Termasuk juga bersifat amanah adalah orang yang menjaga
dirinya dari sebab-sebab kematian yang ditimbulkan oleh penyakit ataupun
bencana alam. Kehidupan ini adalah amanah yang Allah titiipkan kepada kita agar
kita merawatnya dengan sebaik mungkin. Sebab lalai dalam menyikapi nikmat sama
artinya mengkhianati amanah llah SWT. Pengaruh kualitas amanah juga amat
penting dalam menegakkan hukum di kancah social. Allah SWT memerintahkan
hambaNya untuk menunaikan amanah, karena merupakan sumber keadilan dalam
menetapkan suatu hukum. “Sesungguhnya
Allah menyuruh kamu menyampaikan amanat kepada yang berhak menerimanya, dan
(menyuruh kamu) apabila menetapkan hokum diantara manusia supaya kamu
menetapkan dengan adil. Sesungguhnya Allah memberi pengajaran yang
sebaik-baiknya kepadamu. Sesungguhnya Allah adalah Maha Mendengar lagi Maha
Melihat”. (QS. An Nisa’ : 58)
Ayat
ini mencakup seluruh jenis amanah. Diantara yang terpenting adalah tugas,
pekerjaan dan jabatan.
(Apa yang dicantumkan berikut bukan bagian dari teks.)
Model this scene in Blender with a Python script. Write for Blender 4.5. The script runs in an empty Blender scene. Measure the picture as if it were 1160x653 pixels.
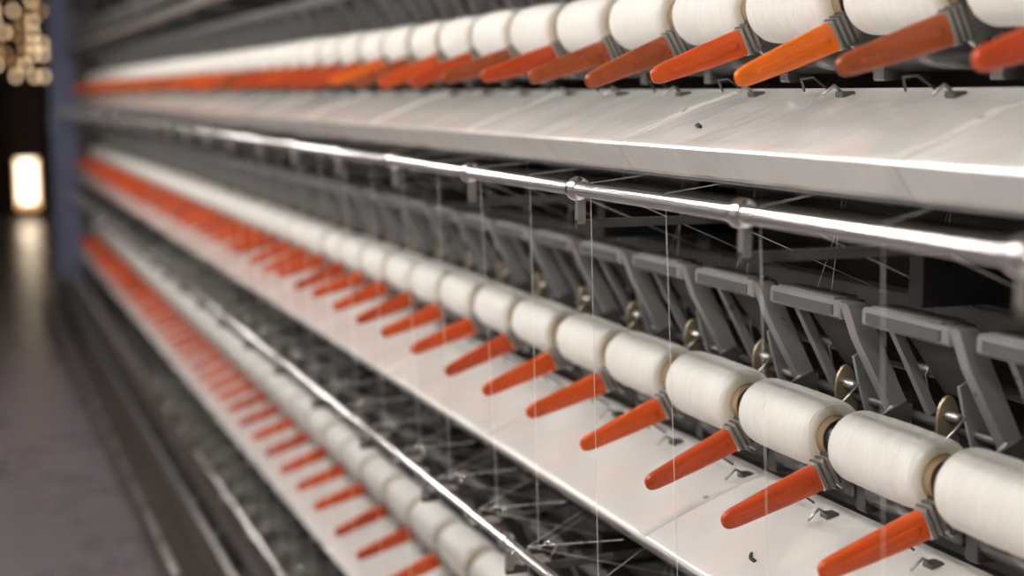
import bpy, math, random
from mathutils import Vector, Matrix
random.seed(7)
H=1.95
S=0.25
N=52
# ------------------------------------------------------------ materials
def mat(name, col, rough=0.5, metal=0.0, bump=None, noise=None, emis=None, sss=0, coat=0, spec=None):
    m=bpy.data.materials.new(name); m.use_nodes=True
    nt=m.node_tree; b=nt.nodes['Principled BSDF']
    b.inputs['Base Color'].default_value=(*col,1); b.inputs['Roughness'].default_value=rough
    b.inputs['Metallic'].default_value=metal
    if spec is not None: b.inputs['Specular IOR Level'].default_value=spec
    if coat: b.inputs['Coat Weight'].default_value=coat; b.inputs['Coat Roughness'].default_value=0.12
    if sss:
        b.inputs['Subsurface Weight'].default_value=sss; b.inputs['Subsurface Radius'].default_value=(0.01,0.006,0.004)
    if emis: b.inputs['Emission Color'].default_value=(*emis[0],1); b.inputs['Emission Strength'].default_value=emis[1]
    tc=nt.nodes.new('ShaderNodeTexCoord')
    if noise:
        sc,amt=noise[:2]
        n=nt.nodes.new('ShaderNodeTexNoise'); n.inputs['Scale'].default_value=sc; n.inputs['Detail'].default_value=5
        if len(noise)>2:
            mpn=nt.nodes.new('ShaderNodeMapping'); mpn.inputs['Scale'].default_value=noise[2]
            nt.links.new(tc.outputs['Object'],mpn.inputs['Vector']); nt.links.new(mpn.outputs['Vector'],n.inputs['Vector'])
        else: nt.links.new(tc.outputs['Object'],n.inputs['Vector'])
        mx=nt.nodes.new('ShaderNodeMix'); mx.data_type='RGBA'
        mx.inputs['A'].default_value=(*[max(0,c*(1-amt)) for c in col],1); mx.inputs['B'].default_value=(*[min(1,c*(1+amt)) for c in col],1)
        nt.links.new(n.outputs['Fac'],mx.inputs['Factor']); nt.links.new(mx.outputs['Result'],b.inputs['Base Color'])
        mr=nt.nodes.new('ShaderNodeMapRange'); mr.inputs['To Min'].default_value=max(0.03,rough*0.75); mr.inputs['To Max'].default_value=min(1,rough*1.25)
        nt.links.new(n.outputs['Fac'],mr.inputs['Value']); nt.links.new(mr.outputs['Result'],b.inputs['Roughness'])
    if bump:
        sc,st,vec=bump[:3]
        mp=nt.nodes.new('ShaderNodeMapping'); mp.inputs['Scale'].default_value=vec
        n2=nt.nodes.new('ShaderNodeTexNoise'); n2.inputs['Scale'].default_value=sc; n2.inputs['Detail'].default_value=3
        nt.links.new(tc.outputs['Object'],mp.inputs['Vector']); nt.links.new(mp.outputs['Vector'],n2.inputs['Vector'])
        bp=nt.nodes.new('ShaderNodeBump'); bp.inputs['Strength'].default_value=st; bp.inputs['Distance'].default_value=bump[3] if len(bump)>3 else 0.001
        nt.links.new(n2.outputs['Fac'],bp.inputs['Height']); nt.links.new(bp.outputs['Normal'],b.inputs['Normal'])
    return m
M={}
M['yarn']=mat('white_yarn',(0.86,0.85,0.815),0.85,bump=(40,1.0,(1,12,1),0.003),noise=(12,0.09,(1,9,1)),spec=0.15)
M['yarn_end']=mat('yarn_end',(0.82,0.78,0.68),0.8,bump=(200,0.5,(1,1,1)))
M['core']=mat('paper_core',(0.42,0.30,0.17),0.55,noise=(30,0.2))
M['corein']=mat('core_inside',(0.16,0.12,0.09),0.7)
M['orange']=mat('orange_plastic',(0.58,0.080,0.012),0.30,noise=(14,0.18),spec=0.4)
M['orange_r']=mat('red_orange_plastic',(0.47,0.060,0.012),0.30,noise=(14,0.18),spec=0.4)
M['orange2']=mat('amber_plastic',(0.76,0.150,0.010),0.24,noise=(14,0.12),sss=0.15,spec=0.5)
M['orange3']=mat('rust_plastic',(0.32,0.065,0.017),0.28,noise=(14,0.2),spec=0.5)
M['tray']=mat('tray_enamel',(0.87,0.865,0.845),0.20,metal=0.2,noise=(5,0.04),bump=(3,0.6,(1,2.2,1),0.014),coat=0.5)
M['chrome']=mat('polished_steel',(0.85,0.85,0.86),0.2,metal=1.0,noise=(20,0.05))
M['steel']=mat('worn_steel',(0.52,0.51,0.50),0.32,metal=0.85,noise=(25,0.2))
M['dsteel']=mat('dark_steel',(0.12,0.115,0.11),0.38,metal=0.5,noise=(20,0.3))
M['grey']=mat('grey_casting',(0.42,0.42,0.425),0.30,metal=0.5,noise=(18,0.12))
M['greyd']=mat('dark_grey_panel',(0.15,0.15,0.155),0.38,metal=0.4,noise=(12,0.2))
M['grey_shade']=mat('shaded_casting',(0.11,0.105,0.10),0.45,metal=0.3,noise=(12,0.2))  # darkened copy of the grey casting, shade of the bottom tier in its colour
M['black']=mat('black_part',(0.018,0.018,0.019),0.4)
M['drum']=mat('drum_bakelite',(0.03,0.028,0.027),0.25)
M['brass']=mat('brass_lever',(0.40,0.33,0.22),0.35,metal=0.7,noise=(30,0.2))
M['frame']=mat('machine_frame_paint',(0.08,0.074,0.068),0.5,noise=(6,0.3))
M['base']=mat('base_paint',(0.085,0.073,0.068),0.32,metal=0.3,noise=(4,0.3))
M['blue']=mat('blue_paint',(0.15,0.165,0.27),0.5,noise=(3,0.08))
M['thread']=mat('thread',(0.95,0.94,0.92),0.5)
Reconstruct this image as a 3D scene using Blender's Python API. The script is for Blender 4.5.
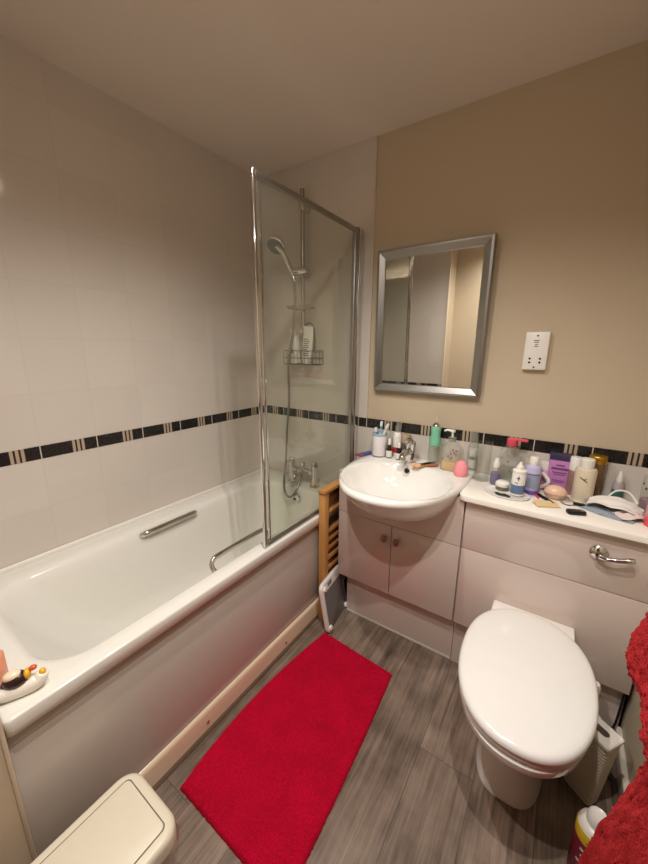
import bpy, bmesh, math, random
from mathutils import Vector, Matrix, noise as mnoise
random.seed(7)
for o in list(bpy.data.objects): bpy.data.objects.remove(o)
SC = bpy.context.scene
COL = SC.collection
PI = math.pi

# ------------------------------------------------------------------ camera
YAW, PITCH, ROLL = -0.5979, -0.2348, 0.0075
CAM = Vector((1.6252, -1.6965, 1.4148))
_f = Vector((math.sin(YAW)*math.cos(PITCH), math.cos(YAW)*math.cos(PITCH), math.sin(PITCH)))
_r = Vector((math.cos(YAW), -math.sin(YAW), 0)); _u = _r.cross(_f)
_r2 = _r*math.cos(ROLL)+_u*math.sin(ROLL); _u2 = -_r*math.sin(ROLL)+_u*math.cos(ROLL)
cd = bpy.data.cameras.new('camera'); cam = bpy.data.objects.new('camera', cd); COL.objects.link(cam)
cd.sensor_fit = 'VERTICAL'; cd.sensor_height = 36; cd.lens = 350.0/864*36; cd.clip_start = 0.02
_m = Matrix(((_r2.x, _u2.x, -_f.x, CAM.x), (_r2.y, _u2.y, -_f.y, CAM.y), (_r2.z, _u2.z, -_f.z, CAM.z), (0, 0, 0, 1)))
cam.matrix_world = _m
SC.camera = cam

# ------------------------------------------------------------------ world, light, exposure
w = bpy.data.worlds.new('world'); SC.world = w; w.use_nodes = True
w.node_tree.nodes['Background'].inputs[0].default_value = (1, .85, .7, 1)
w.node_tree.nodes['Background'].inputs[1].default_value = 0.02
SC.view_settings.view_transform = 'Standard'; SC.view_settings.look = 'None'
SC.view_settings.gamma = 1; SC.view_settings.use_curve_mapping = False
SC.view_settings.exposure = 0.0
SC.cycles.max_bounces = 12; SC.cycles.transparent_max_bounces = 24
SC.cycles.caustics_reflective = False; SC.cycles.caustics_refractive = False
SC.cycles.sample_clamp_indirect = 6
LIGHT_COL = (1.0, 0.96, 0.915)
SPOT_W = 44.0
FILL_W = 1.0
SPOT_DEG = 152
LAMPS = [(0.96, -0.94, .85), (1.20, -1.55, 1.05), (1.55, -1.20, 1.2)]
LAMP_Z = 2.255
ZC = 2.3725

# ------------------------------------------------------------------ colours and materials
def lin(c):
    c = c/255.0
    return c/12.92 if c <= .04045 else ((c+.055)/1.055)**2.4
def rgb(r, g, b): return (lin(r), lin(g), lin(b), 1)
class NT:
    def __init__(s, m): s.t = m.node_tree; s.n = s.t.nodes; s.l = s.t.links
    def add(s, typ, **kw):
        n = s.n.new(typ)
        for k, v in kw.items():
            if k == 'ins':
                for a, b in v.items():
                    if hasattr(b, 'is_linked'): s.l.new(b, n.inputs[a])
                    else: n.inputs[a].default_value = b
            else: setattr(n, k, v)
        return n
    def math(s, op, a, b=0.0, c=0.0):
        return s.add('ShaderNodeMath', operation=op, ins={0: a, 1: b, 2: c}).outputs[0]
    def mix(s, f, a, b):
        n = s.add('ShaderNodeMix', data_type='RGBA'); 
        for i, v in ((0, f), (6, a), (7, b)):
            if hasattr(v, 'is_linked'): s.l.new(v, n.inputs[i])
            else: n.inputs[i].default_value = v
        return n.outputs[2]
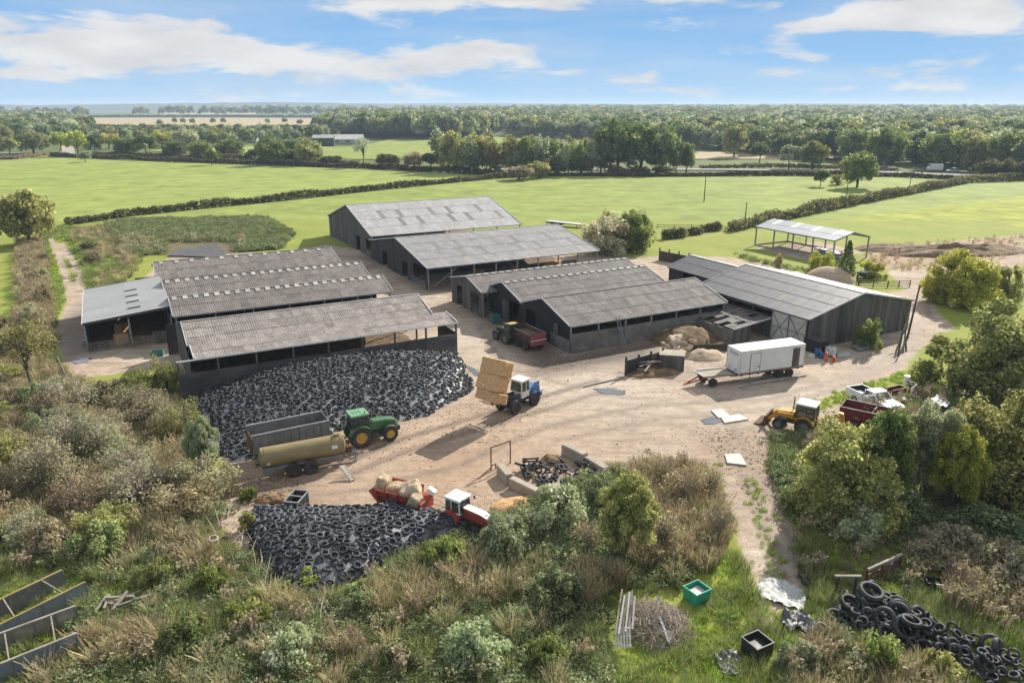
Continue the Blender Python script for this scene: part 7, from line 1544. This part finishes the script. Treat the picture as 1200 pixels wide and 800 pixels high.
# -- left bank scrub: each bush its own thing
rr = random.Random(41); LB = gp([(-40, 470), (60, 468), (110, 478), (200, 482), (232, 545), (245, 600), (215, 622), (150, 640), (60, 640), (-60, 650)]); lo, hi = LB.min(0), LB.max(0); cs = []; tries = 0
kinds = (('wisp', 'grey'), ('twiggy', 'grey'), ('wisp', 'olive'), ('wisp', 'brown'), ('twiggy', 'pinkish'), ('wisp', 'pinkish'), ('twiggy', 'pinkish'), ('wisp', 'willow'), ('wisp', 'grey'))
names = dict(grey='dull grey hawthorn bush', olive='olive leaved bush', brown='browning bush', pinkish='bare twigged pale bush', willow='grey green bush')
while len(cs) < 40 and tries < 6000:
    tries += 1; q = np.array([rr.uniform(lo[0], hi[0]), rr.uniform(lo[1], hi[1])])
    if not inside(q[None], LB)[0] or any((q - c)[0] ** 2 + (q - c)[1] ** 2 < 2.4 ** 2 for c in cs): continue
    k, m_ = kinds[len(cs) % len(kinds)]; cs.append(q); w = rr.uniform(3.4, 6.2)
    nm = ('twiggy half bare ' if k == 'twiggy' else 'leafy ') + {'grey': 'dull grey bush', 'olive': 'olive bush', 'brown': 'browning bush', 'pinkish': 'pale bush', 'willow': 'grey green bush'}[m_]
    put_tree(k, (q[0], q[1], zat(*q) - .1), w, w * rr.uniform(.6, .85), m_, nm + ' in the thicket on the left bank', 'bush', nm + ' thicket on the left bank')
for i, (px, py, w, h, m_, lb) in enumerate(((120, 548, 60, 62, 'pinkish', 'bare silvery branched tree in the middle of the left thicket'), (58, 580, 70, 66, 'grey', 'bleached bare branched shrub at the left of the thicket'))): tree_px('twiggy', px, py, w, h, m_, lb, 'bush', var=i)
rr = random.Random(43)
for i, (px, py, w, h, m_) in enumerate(((20, 420, 60, 40, 'grey'), (5, 400, 40, 36, 'brown'), (40, 390, 34, 40, 'grey'), (52, 360, 26, 30, 'brown'), (66, 470, 40, 30, 'willow'), (40, 480, 44, 34, 'bramble'), (90, 490, 40, 34, 'brown'), (15, 450, 40, 24, 'olive'), (50, 330, 22, 18, 'grey'), (52, 310, 20, 16, 'brown'), (110, 310, 26, 16, 'grey'), (104, 296, 24, 14, 'hedge'))): tree_px('bush', px, py, w, h, m_, 'rough bush on the verge of the left track', 'bush', 'rough bushes beside the left track')
for i, (px, py, w, h, m_) in enumerate(((800, 600, 60, 50, 'brown'), (830, 590, 44, 44, 'brown'), (780, 575, 46, 34, 'grey'), (840, 640, 44, 48, 'grey'), (690, 655, 44, 44, 'brown'), (775, 650, 50, 50, 'brown'))): tree_px('twiggy', px, py, w, h, m_, 'brown twiggy bush beside the dark olive bush above the track', 'bush', 'brown twiggy bushes beside the track')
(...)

Siapa yang menunaikan kewajiban yang Allah bebankan pada
tugas dan jabatan tersebutdan merealisasikannya kemaslahatan kaum muslimin,
maka ia telah menunaikan amanah dan berbuat kebaikan untuk akhiratnya, dan yang
tidak menunaikannya dengan baik serta menyia-nyiakan jabatan dan kedudukan yang
diamanahkan kepada kita, apapun bentuknya, maka ia telah mengkhianati amanah
dan mendapatkan bencana dan siksaan Allah SWT di akhirat nanti. Oleh karena
itu, menjaga dan menyampaikan amanat adalah fitrah manusia. Jika amanah
terjaga, manusia tidak perlu menuntut keadilan. Mari kita budayakan sifat
amanah dan tegakkan hukum seadil-adilnya dalam setiap sendi kehidupan.
Demikian
juga amanah yang dititipkan orang kepada kita, kita wajib menunaikannya
sebagaimana mestinya dan jangan
berkhianat walaupun orang lain mengkhianati kita. Semoga kita diberikan
kekuatan lahir dan batin oleh Allah SWT untuk dapat menjaga dan menjalankan
amanah yang diberikan kepada kita, dengan sebaik-baiknya, sehingga kita akan
mendapatkan kebahagiaan didunia dan diakhirat. Wallahu a’lam.